O Globo, Especial, p. 6
05 de Jun de 2014

A reviravolta de São Félix do Xingu
Desmatamento no município ribeirinho do Pará ainda preocupa, mas atitudes corretas reverteram forte tendência de devastação

Flávia Milhorance

BELÉM - São Félix do Xingu, no sul do Pará, é um microcosmos da Amazônia. Sua área gigantesca abrange 84 mil quilômetros quadrados, sendo que, 73% dela ainda de florestas remanescentes, e 50%, de terras indígenas. Pecuária e mineração são suas principais atividades, e por causa delas, há cinco anos ainda ocorria por lá uma das mais velozes taxas de desmatamento do país. Projetos ambientais com recursos internacionais e mais atenção do governo federal conseguiram reverter a situação.
Não se pode dizer, entretanto, que o município está fora de perigo. Ele ainda consta da lista de principais desmatadores, publicada pelo Ministério do Meio Ambiente. É verdade que houve uma redução de 70% do desmatamento entre 2008 e 2013. Passou de 761 km² para 223 km². Mas em 2012, ele tinha conseguido chegar a 149 km², o que representou um aumento de cerca de 30% entre 2012 e 2013.
- Ainda consideramos essa uma taxa inaceitável - diz Nazaré Soares, coordenadora nacional, pelo ministério, do Projeto Pacto Xingu. - Mas para nós, a situação está muito melhor do que já foi. Sabemos que mudar o comportamento da população rural não ocorre do dia para a noite, e o mais importante é que o município agora tem condições de lidar com o desmatamento, coisa impensável há poucos anos.
Nazaré coordena um programa cujos recursos vêm da União Europeia. Até outubro deste ano, serão ao todo 4,9 milhões de euros investidos.

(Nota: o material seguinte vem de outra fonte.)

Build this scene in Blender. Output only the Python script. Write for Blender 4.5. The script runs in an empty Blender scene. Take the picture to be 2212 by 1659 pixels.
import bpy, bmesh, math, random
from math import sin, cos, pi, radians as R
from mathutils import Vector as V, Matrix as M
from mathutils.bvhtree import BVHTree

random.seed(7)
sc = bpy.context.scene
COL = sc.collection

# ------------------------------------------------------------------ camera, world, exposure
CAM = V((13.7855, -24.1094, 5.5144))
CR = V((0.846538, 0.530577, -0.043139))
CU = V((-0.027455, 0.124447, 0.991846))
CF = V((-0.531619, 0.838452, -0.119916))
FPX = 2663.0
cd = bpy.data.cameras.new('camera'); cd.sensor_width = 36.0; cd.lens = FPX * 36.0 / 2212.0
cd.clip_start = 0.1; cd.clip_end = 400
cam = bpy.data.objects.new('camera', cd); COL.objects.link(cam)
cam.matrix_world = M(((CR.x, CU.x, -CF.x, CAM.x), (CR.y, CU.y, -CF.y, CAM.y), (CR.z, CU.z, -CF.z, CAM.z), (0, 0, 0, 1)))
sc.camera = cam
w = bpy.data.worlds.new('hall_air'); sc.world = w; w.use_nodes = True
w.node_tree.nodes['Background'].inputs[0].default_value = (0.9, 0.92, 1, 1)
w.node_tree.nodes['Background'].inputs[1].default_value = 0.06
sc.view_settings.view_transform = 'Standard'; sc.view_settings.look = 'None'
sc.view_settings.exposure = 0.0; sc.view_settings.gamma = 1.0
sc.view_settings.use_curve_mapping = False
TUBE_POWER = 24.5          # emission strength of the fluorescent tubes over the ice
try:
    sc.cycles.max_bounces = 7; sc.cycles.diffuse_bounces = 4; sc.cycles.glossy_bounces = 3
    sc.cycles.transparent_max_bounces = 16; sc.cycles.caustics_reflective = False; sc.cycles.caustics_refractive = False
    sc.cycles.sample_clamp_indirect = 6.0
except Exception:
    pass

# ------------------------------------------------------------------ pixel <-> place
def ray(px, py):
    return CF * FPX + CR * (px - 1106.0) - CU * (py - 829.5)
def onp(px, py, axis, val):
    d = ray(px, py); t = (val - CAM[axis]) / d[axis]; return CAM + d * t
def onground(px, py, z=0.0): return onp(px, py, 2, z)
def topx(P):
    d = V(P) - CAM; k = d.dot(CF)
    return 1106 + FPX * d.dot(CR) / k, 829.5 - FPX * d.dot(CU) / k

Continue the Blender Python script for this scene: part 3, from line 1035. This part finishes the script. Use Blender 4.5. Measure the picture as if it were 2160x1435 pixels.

Trata-se de um projeto piloto que servirá de base para outros municípios com desmatamento alarmante. Por enquanto, o Estado do Pará tem conseguido diminuir o estigma de principal algoz do desmatamento da Amazônia. Em abril deste ano, a maior área de desmatamento detectada pelo levantamento da ONG Imazon na Amazônia Legal foi a de Mato Grosso, onde foram suprimidos 72 km² de florestas.
Cadastro rural avançado
O principal desafio, segundo Nazaré, é a dimensão do local. E para controlar a região gigantesca, foi preciso investir no Cadastro Ambiental Rural (CAR), ou seja, o registro dos produtores locais que funciona como uma forma de controlar a expansão deles em direção às florestas. Já são 83% sob o cadastro.

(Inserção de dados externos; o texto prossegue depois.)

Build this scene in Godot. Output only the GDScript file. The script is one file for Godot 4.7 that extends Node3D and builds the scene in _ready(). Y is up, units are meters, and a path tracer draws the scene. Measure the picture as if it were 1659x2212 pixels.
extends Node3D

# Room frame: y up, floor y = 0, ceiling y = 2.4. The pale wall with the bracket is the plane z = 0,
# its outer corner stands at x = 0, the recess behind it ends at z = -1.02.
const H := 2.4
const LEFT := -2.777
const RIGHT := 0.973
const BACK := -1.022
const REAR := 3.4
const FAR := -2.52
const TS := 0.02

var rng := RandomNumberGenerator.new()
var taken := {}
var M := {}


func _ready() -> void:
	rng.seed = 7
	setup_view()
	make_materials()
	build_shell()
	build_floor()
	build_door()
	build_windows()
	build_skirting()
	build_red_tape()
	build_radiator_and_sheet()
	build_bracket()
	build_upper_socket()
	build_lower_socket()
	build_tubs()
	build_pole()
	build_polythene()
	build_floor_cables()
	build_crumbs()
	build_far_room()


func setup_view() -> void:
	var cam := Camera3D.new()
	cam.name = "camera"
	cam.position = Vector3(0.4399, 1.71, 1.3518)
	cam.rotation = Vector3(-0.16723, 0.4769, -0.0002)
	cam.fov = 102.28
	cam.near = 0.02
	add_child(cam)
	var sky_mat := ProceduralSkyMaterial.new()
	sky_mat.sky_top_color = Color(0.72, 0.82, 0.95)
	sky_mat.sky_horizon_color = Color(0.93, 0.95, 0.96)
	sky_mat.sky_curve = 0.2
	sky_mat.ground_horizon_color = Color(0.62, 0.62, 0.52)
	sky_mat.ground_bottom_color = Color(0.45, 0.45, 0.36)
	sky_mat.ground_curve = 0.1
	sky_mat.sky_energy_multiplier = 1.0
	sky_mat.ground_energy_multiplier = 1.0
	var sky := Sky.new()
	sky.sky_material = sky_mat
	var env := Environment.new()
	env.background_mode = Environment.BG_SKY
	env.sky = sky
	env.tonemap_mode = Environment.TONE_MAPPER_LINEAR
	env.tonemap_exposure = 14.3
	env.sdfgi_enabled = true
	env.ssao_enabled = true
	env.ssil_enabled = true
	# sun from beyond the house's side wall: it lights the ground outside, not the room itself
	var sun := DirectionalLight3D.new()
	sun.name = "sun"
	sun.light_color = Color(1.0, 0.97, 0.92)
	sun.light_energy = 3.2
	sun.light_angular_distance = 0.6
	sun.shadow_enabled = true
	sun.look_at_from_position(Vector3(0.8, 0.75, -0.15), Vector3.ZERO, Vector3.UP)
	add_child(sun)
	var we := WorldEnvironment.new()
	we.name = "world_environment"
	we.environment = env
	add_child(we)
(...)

- A expectativa é que em julho notaremos novamente a redução do desmatamento - defende Nazaré, que explica o motivo da esperança. - Não temos recebido mais tantas denúncias.
Além de governo e União Europeia, outras organizações têm dado mais atenção à situação do município às margens do Rio Xingu, entre elas a ONG The Nature Conservancy. E fora o CAR, outras iniciativas desses grupos vêm dando certo. Um fundo chamado Terra Verde foi lançado este ano por várias entidades civis para captar recursos que intensificariam a economia sustentável. A expectativa é arrecadar R$ 7 milhões nos próximos três anos.
O município também conta agora com um observatório local. Em geral, quem consolida os dados sobre a degradação de florestas é o Projeto de Monitoramento do Desmatamento na Amazônia Legal por Satélite (Prodes), divulgado anualmente. O observatório dará mais independência ao município, que poderá controlar em tempo real o avanço do problema.
Regularização fundiária em curso
Outro investimento de peso, segundo Nazaré, foi a regularização fundiária, uma atividade "difícil e onerosa", admite, porém necessária:
- Boa parte dos produtores não valoriza a propriedade porque não tem aporte legal da terra, então não vislumbra um futuro nela, não tem compromisso com os recursos naturais.
São Félix está entre os três municípios com maior rebanho do país, com mais de 2,4 milhões de cabeças de gado. Brigar contra o desmatamento significava também diversificar as atividades produtivas. Com isso, novas opções produtivas têm ganhado destaque, como piscicultura, látex sustentável e até cacau.
- O cacau desmata menos, porque ele tem a característica de floresta, e por isso tem um baixo impacto ambiental. Ainda assim, gera renda, pois já existe um comércio para ele - defende o biólogo Marcio Sztutman, gerente de conservação do Programa Amazônia da TNC.
Principal motor econômico da região, a criação de gado não pode ser interrompida de uma hora para outra, explica o biólogo. Por isso, Sztutman conta que eles estão tentando tornar a atividade menos prejudicial ao meio ambiente. Uma das formas foi criar redes para fortalecer a cadeia produtiva. Os criadores certificados vendem diretamente a grandes marcas, como o varejo Walmart.
Outra iniciativa no mesmo sentido é aumentar a produtividade. Antes, cada animal ocupava 1 hectare, e agora já subiu para 1,2 cabeça de gado por hectare. A medida de alternar áreas para o gado e outras para o "descanso" da terra também vem dando certo.
- São Félix hoje está entre os campeões de redução do desmatamento. Teve esse aumento, mas foi o segundo menor índice já registrado, historicamente é pouco expressivo - completou Sztutman.